[START]

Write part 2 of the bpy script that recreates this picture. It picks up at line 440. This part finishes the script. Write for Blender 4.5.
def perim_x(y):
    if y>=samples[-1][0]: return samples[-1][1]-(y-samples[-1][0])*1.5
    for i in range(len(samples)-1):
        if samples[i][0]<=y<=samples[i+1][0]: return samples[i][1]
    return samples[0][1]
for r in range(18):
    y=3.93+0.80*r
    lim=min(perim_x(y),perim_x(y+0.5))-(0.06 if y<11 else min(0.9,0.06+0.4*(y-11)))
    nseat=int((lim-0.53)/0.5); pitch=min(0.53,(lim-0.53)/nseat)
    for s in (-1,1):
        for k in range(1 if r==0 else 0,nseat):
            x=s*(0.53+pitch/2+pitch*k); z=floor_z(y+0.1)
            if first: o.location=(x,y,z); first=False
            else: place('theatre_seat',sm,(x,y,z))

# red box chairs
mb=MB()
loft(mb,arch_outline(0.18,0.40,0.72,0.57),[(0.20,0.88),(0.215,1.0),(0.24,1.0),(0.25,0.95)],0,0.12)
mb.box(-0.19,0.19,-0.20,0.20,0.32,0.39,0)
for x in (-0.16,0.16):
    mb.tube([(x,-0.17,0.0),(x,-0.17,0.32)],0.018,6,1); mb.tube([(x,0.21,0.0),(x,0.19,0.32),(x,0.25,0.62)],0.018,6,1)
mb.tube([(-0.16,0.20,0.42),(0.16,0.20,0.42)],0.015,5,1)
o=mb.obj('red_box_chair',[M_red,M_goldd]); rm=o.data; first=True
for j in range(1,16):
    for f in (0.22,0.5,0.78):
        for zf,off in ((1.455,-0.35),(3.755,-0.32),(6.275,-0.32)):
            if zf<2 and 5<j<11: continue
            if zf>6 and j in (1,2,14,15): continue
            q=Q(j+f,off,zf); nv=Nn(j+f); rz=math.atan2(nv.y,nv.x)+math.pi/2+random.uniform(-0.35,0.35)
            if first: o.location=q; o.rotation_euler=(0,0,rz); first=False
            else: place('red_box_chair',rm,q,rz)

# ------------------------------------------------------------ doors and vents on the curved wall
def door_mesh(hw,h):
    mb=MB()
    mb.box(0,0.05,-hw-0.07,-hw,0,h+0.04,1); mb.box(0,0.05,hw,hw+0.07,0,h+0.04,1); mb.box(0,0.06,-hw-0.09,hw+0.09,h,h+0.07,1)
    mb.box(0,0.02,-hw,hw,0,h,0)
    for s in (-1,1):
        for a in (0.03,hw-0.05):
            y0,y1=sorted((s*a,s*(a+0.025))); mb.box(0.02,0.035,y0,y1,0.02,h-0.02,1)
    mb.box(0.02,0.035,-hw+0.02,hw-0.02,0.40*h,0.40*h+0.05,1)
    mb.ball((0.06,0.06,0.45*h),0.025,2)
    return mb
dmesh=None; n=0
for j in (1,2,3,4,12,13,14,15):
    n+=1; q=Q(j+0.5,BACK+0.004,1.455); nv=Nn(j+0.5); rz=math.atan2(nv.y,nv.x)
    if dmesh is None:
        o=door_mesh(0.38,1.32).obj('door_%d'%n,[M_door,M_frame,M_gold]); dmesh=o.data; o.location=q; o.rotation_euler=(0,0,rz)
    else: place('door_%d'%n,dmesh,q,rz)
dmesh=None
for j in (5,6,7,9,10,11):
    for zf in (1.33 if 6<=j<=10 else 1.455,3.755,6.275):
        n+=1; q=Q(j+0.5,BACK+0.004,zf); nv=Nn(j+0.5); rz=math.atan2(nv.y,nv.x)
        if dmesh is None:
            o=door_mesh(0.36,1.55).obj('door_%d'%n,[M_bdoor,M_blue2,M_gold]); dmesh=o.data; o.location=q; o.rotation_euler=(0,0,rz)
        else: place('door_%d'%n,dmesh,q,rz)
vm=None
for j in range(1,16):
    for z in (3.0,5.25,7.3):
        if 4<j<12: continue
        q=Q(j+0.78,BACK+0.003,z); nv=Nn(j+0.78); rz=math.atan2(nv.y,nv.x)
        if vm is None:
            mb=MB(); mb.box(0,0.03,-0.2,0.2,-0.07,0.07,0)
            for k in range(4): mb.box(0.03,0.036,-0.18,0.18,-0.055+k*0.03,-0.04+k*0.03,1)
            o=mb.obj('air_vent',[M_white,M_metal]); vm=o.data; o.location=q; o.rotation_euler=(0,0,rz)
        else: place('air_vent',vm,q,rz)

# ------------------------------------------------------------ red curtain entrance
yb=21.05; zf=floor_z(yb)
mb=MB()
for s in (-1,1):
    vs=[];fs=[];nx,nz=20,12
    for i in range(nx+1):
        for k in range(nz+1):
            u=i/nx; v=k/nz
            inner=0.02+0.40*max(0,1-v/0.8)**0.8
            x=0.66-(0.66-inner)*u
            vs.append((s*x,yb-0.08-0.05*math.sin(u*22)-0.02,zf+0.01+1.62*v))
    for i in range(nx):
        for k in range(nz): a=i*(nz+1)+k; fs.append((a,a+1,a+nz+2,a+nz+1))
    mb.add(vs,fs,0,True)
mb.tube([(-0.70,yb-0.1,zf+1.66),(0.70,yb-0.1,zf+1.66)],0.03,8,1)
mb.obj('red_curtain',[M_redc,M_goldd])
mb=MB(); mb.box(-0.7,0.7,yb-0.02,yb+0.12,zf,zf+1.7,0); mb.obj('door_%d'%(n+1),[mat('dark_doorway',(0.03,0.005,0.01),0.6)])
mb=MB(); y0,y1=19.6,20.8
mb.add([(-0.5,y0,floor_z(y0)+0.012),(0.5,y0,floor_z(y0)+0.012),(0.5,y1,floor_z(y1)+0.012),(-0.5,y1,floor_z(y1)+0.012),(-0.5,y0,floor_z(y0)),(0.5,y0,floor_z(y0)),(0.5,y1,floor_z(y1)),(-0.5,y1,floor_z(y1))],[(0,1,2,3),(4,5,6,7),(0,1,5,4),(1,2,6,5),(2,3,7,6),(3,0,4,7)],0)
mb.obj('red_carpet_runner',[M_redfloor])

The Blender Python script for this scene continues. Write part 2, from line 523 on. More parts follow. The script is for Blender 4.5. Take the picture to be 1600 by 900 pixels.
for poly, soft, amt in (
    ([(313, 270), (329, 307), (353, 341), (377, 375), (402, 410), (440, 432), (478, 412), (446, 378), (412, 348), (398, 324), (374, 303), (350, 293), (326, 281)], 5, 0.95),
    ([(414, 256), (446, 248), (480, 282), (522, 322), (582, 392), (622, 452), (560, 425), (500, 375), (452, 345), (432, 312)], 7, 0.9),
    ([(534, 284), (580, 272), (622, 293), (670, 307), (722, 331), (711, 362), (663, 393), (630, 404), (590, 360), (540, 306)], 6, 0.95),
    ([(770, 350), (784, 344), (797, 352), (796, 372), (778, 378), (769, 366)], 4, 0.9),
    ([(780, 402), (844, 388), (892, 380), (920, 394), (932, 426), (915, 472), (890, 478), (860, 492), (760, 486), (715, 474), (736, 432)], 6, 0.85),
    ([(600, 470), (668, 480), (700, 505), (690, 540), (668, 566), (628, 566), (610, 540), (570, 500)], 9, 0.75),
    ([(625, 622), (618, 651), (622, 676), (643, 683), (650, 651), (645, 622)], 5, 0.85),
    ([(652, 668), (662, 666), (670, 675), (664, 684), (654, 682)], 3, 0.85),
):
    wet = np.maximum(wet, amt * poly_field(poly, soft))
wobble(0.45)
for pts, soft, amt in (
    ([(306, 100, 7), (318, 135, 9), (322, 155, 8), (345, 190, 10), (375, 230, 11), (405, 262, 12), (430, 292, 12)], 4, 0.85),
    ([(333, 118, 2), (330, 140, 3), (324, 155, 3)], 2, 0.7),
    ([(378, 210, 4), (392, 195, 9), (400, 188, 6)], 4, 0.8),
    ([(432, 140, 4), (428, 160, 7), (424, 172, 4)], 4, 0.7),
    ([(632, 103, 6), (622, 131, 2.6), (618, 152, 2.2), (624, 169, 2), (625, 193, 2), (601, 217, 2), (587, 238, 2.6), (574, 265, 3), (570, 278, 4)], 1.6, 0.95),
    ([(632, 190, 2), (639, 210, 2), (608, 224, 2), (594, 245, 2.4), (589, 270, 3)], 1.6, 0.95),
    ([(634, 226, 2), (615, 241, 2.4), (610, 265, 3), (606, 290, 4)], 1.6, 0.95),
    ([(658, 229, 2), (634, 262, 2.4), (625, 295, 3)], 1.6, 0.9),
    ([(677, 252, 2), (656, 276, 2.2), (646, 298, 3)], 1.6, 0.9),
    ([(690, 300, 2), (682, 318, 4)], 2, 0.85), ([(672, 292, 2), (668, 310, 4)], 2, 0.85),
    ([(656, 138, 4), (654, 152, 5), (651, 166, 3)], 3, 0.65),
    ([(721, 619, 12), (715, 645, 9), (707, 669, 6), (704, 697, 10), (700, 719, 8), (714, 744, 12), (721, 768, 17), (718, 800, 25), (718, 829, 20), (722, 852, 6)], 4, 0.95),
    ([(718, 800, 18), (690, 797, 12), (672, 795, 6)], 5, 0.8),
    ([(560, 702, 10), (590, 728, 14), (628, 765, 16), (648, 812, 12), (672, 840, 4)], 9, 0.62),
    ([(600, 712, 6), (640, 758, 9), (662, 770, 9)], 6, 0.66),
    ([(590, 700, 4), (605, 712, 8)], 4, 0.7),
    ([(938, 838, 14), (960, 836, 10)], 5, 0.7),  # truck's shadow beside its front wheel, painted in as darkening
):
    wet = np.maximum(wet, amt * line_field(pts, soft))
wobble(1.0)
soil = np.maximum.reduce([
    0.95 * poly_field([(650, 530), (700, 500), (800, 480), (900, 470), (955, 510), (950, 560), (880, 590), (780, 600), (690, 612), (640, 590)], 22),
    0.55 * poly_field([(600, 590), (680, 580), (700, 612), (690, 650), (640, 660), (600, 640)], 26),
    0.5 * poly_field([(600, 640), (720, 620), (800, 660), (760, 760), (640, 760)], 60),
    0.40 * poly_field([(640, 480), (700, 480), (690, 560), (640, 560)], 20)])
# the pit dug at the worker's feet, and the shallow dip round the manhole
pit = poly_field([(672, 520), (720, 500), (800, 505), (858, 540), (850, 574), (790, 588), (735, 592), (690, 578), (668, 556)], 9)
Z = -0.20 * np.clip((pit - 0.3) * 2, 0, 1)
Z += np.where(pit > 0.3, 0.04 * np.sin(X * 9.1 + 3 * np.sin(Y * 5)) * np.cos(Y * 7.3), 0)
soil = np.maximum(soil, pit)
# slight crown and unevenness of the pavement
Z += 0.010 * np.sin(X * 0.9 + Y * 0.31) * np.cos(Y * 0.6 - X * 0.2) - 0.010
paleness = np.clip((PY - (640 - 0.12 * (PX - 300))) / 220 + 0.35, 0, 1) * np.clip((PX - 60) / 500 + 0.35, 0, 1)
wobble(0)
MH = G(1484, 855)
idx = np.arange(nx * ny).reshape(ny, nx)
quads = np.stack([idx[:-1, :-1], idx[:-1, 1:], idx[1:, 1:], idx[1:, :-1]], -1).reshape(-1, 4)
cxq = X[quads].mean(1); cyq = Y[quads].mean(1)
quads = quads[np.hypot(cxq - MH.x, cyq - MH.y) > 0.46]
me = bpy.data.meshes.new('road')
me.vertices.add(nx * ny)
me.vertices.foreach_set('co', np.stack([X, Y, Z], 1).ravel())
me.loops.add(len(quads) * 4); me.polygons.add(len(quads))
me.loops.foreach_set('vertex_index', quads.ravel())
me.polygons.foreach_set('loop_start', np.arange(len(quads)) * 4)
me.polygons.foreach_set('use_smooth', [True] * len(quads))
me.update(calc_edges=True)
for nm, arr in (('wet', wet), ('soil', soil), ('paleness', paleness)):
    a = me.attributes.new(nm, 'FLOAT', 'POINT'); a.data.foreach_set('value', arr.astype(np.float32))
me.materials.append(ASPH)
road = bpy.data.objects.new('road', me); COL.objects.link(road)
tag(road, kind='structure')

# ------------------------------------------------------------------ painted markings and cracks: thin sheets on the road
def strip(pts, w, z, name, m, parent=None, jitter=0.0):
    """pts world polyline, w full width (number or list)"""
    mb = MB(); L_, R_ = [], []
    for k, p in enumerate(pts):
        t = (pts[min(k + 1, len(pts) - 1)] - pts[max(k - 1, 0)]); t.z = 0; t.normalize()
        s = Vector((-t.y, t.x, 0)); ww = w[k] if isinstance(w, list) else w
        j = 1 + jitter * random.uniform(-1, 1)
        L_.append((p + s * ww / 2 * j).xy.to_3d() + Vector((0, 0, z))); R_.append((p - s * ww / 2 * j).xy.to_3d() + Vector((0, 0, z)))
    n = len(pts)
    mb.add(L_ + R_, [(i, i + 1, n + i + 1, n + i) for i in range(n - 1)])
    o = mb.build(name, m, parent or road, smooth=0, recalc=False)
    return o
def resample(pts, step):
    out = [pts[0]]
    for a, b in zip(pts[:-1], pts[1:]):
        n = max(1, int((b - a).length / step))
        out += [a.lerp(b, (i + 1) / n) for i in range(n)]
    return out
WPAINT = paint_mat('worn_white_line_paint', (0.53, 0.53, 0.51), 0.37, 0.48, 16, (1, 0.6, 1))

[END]

**Task to complete:**
Starting at the first line of the records, print each line exactly, stopping after the line that contains "else: place('red_box_chair',rm,q,rz)".

**Full answer:**
Write part 2 of the bpy script that recreates this picture. It picks up at line 440. This part finishes the script. Write for Blender 4.5.
def perim_x(y):
    if y>=samples[-1][0]: return samples[-1][1]-(y-samples[-1][0])*1.5
    for i in range(len(samples)-1):
        if samples[i][0]<=y<=samples[i+1][0]: return samples[i][1]
    return samples[0][1]
for r in range(18):
    y=3.93+0.80*r
    lim=min(perim_x(y),perim_x(y+0.5))-(0.06 if y<11 else min(0.9,0.06+0.4*(y-11)))
    nseat=int((lim-0.53)/0.5); pitch=min(0.53,(lim-0.53)/nseat)
    for s in (-1,1):
        for k in range(1 if r==0 else 0,nseat):
            x=s*(0.53+pitch/2+pitch*k); z=floor_z(y+0.1)
            if first: o.location=(x,y,z); first=False
            else: place('theatre_seat',sm,(x,y,z))

# red box chairs
mb=MB()
loft(mb,arch_outline(0.18,0.40,0.72,0.57),[(0.20,0.88),(0.215,1.0),(0.24,1.0),(0.25,0.95)],0,0.12)
mb.box(-0.19,0.19,-0.20,0.20,0.32,0.39,0)
for x in (-0.16,0.16):
    mb.tube([(x,-0.17,0.0),(x,-0.17,0.32)],0.018,6,1); mb.tube([(x,0.21,0.0),(x,0.19,0.32),(x,0.25,0.62)],0.018,6,1)
mb.tube([(-0.16,0.20,0.42),(0.16,0.20,0.42)],0.015,5,1)
o=mb.obj('red_box_chair',[M_red,M_goldd]); rm=o.data; first=True
for j in range(1,16):
    for f in (0.22,0.5,0.78):
        for zf,off in ((1.455,-0.35),(3.755,-0.32),(6.275,-0.32)):
            if zf<2 and 5<j<11: continue
            if zf>6 and j in (1,2,14,15): continue
            q=Q(j+f,off,zf); nv=Nn(j+f); rz=math.atan2(nv.y,nv.x)+math.pi/2+random.uniform(-0.35,0.35)
            if first: o.location=q; o.rotation_euler=(0,0,rz); first=False
            else: place('red_box_chair',rm,q,rz)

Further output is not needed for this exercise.